**Directive**:
Count how many lines hold the string "Blender". Answer with that number and nothing more.

Scene modeling code data:
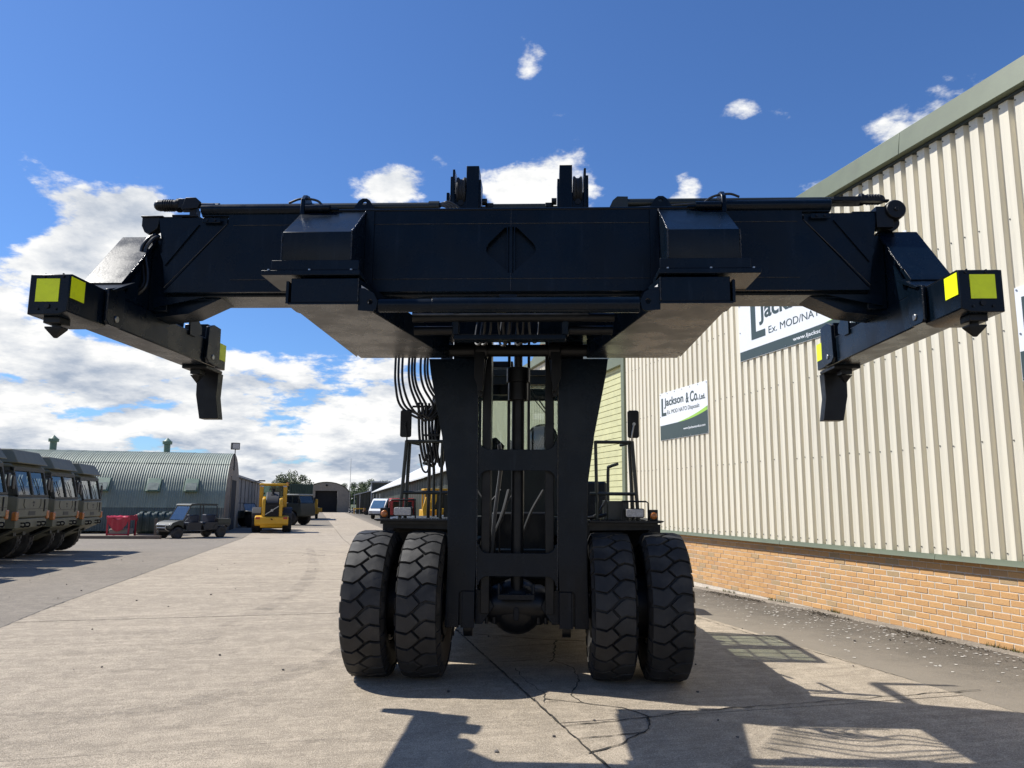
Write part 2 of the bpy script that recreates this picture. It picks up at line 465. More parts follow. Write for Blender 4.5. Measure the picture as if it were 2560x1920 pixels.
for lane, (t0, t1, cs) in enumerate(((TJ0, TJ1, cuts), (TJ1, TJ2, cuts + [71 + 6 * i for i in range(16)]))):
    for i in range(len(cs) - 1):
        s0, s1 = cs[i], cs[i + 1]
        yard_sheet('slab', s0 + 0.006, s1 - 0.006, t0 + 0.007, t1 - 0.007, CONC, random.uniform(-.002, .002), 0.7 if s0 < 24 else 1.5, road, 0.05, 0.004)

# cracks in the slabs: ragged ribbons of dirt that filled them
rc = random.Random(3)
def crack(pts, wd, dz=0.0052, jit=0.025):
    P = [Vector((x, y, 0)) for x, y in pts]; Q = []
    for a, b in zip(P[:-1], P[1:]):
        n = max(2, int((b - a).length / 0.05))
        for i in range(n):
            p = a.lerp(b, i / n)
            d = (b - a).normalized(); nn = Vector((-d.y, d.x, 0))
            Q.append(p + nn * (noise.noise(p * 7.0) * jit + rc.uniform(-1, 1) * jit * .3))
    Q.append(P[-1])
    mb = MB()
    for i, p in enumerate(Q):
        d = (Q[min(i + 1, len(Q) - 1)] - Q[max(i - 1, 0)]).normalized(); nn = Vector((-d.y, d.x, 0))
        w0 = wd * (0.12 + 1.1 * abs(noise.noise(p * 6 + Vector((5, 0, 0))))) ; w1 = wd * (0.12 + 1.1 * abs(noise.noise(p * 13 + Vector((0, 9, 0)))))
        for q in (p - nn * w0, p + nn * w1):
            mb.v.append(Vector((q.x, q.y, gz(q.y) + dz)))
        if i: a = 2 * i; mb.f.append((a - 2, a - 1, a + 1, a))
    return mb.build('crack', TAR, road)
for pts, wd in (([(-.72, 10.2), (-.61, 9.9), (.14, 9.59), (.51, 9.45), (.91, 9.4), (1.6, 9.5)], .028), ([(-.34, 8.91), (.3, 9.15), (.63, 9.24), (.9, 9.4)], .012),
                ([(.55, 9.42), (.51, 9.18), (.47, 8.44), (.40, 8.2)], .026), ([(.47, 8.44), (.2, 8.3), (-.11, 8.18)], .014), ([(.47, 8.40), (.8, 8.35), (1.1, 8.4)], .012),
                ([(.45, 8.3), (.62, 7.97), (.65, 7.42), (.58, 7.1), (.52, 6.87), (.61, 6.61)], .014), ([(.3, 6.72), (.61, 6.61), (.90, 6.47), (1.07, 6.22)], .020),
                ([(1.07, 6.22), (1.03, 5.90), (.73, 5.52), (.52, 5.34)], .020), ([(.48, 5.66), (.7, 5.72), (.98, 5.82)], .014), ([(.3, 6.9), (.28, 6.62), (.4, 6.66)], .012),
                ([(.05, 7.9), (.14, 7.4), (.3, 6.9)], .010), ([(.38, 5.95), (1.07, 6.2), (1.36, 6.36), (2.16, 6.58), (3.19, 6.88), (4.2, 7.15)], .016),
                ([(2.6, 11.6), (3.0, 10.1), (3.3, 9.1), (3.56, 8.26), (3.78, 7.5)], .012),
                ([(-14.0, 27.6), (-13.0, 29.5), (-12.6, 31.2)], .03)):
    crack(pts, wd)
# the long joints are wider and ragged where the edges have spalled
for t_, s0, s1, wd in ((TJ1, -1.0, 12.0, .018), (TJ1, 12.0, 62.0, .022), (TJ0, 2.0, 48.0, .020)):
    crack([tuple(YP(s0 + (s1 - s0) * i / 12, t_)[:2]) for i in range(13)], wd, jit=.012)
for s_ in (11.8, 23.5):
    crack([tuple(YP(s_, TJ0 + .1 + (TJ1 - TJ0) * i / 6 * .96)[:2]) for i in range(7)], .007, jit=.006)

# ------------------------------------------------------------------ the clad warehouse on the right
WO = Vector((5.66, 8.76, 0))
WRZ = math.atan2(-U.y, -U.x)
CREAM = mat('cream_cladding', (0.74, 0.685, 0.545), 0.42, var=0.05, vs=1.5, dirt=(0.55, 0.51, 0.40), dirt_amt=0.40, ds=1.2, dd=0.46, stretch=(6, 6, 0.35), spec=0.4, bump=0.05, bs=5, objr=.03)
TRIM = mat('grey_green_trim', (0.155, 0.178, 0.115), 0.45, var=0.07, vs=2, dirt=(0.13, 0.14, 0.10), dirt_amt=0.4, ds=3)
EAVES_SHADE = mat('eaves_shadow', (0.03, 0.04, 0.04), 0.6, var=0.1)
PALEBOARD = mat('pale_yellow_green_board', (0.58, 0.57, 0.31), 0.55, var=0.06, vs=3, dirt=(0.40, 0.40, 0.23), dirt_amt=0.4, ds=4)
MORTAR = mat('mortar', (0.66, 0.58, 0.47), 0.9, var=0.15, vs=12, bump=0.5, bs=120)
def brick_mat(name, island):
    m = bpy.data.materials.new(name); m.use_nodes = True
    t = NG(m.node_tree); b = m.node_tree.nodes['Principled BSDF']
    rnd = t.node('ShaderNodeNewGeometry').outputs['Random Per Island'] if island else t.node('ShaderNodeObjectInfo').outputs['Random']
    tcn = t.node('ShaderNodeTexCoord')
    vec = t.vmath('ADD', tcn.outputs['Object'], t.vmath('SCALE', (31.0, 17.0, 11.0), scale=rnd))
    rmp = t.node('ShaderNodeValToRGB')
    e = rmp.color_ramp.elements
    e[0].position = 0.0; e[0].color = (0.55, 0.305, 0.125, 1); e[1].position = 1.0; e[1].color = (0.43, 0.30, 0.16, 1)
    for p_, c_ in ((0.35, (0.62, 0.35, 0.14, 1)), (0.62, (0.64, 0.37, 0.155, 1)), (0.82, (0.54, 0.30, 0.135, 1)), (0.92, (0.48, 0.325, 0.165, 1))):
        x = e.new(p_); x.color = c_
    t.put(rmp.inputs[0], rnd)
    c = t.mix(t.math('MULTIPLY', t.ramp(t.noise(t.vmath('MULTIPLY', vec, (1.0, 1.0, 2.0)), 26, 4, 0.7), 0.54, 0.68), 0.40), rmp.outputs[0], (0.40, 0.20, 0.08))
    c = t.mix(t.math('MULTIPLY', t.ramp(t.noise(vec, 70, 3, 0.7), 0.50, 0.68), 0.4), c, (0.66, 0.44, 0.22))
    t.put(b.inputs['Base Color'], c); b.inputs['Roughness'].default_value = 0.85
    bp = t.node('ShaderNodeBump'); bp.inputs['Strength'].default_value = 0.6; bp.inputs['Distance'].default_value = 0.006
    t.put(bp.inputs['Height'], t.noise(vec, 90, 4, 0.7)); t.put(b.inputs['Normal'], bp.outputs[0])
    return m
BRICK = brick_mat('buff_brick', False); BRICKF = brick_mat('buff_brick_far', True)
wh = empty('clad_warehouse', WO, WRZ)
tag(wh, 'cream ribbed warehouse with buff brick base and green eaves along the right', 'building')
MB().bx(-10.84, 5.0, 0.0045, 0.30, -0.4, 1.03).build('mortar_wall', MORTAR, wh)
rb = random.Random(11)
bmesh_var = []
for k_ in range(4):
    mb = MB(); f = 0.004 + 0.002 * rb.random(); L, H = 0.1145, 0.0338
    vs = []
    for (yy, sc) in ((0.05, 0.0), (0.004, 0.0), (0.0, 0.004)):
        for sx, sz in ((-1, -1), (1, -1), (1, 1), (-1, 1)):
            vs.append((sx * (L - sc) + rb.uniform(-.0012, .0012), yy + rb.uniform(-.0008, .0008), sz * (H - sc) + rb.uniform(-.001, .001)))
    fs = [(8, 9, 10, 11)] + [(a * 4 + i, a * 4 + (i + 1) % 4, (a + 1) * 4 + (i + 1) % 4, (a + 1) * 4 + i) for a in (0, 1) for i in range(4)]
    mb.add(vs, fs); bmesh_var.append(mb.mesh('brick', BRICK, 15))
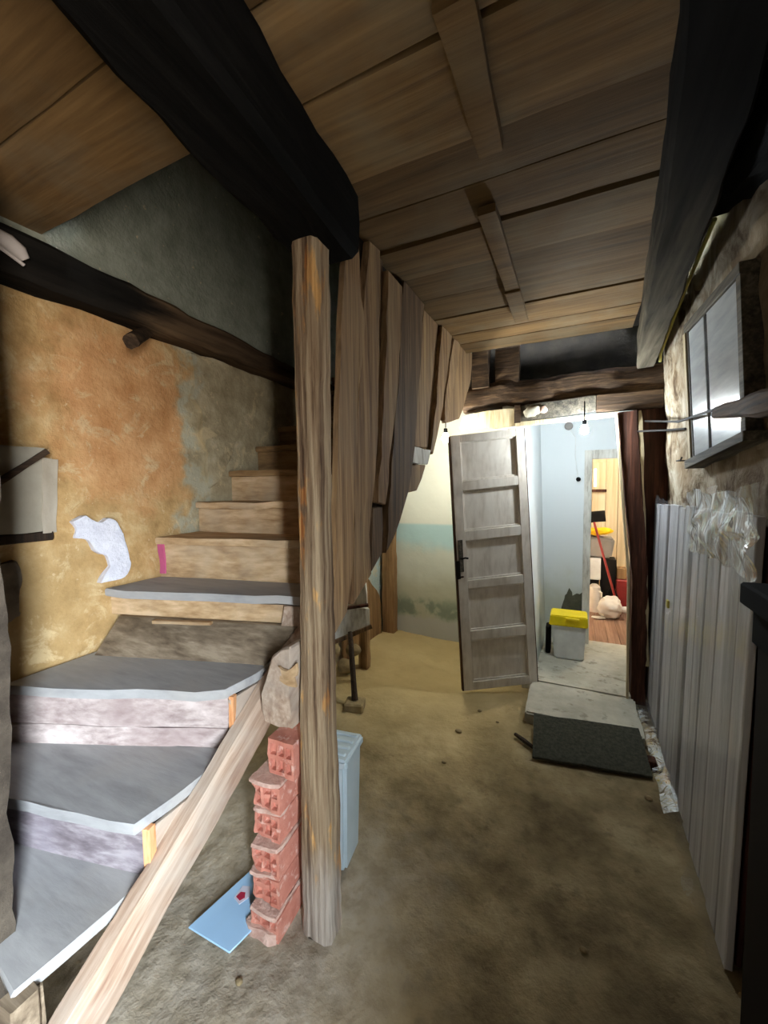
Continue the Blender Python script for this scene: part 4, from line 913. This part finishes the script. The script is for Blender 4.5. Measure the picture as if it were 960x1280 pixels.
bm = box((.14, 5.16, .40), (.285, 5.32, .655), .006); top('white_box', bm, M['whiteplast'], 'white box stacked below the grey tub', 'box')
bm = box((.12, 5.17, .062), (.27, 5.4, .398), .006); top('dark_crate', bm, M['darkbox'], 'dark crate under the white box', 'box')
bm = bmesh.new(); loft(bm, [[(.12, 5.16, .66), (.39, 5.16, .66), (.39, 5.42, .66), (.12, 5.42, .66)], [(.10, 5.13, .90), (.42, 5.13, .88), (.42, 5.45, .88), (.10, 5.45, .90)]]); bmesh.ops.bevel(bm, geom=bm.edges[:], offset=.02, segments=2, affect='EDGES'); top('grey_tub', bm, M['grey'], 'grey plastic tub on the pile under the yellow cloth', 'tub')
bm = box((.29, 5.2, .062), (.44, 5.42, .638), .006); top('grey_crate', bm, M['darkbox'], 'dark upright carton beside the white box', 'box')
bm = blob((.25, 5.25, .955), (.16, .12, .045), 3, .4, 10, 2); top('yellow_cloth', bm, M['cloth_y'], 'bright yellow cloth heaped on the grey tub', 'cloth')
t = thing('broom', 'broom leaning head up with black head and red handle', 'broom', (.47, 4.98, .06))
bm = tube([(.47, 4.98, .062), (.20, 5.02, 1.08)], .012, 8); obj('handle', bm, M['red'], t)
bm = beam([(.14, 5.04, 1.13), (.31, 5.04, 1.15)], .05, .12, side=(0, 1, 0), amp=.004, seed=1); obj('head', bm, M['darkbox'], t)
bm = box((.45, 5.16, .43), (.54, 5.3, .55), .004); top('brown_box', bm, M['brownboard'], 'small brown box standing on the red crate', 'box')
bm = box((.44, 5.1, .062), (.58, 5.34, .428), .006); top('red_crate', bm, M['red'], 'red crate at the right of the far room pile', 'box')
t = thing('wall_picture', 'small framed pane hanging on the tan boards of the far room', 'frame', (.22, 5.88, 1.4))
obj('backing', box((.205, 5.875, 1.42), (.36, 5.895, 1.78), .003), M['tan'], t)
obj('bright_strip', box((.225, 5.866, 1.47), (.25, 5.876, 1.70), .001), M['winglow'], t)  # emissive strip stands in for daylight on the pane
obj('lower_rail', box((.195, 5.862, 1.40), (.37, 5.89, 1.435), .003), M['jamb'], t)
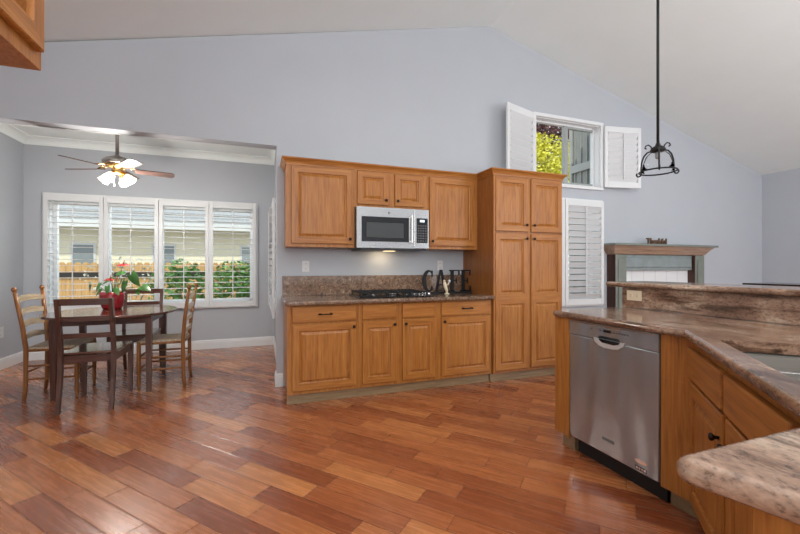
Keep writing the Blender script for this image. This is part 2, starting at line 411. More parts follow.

**Task response**:
3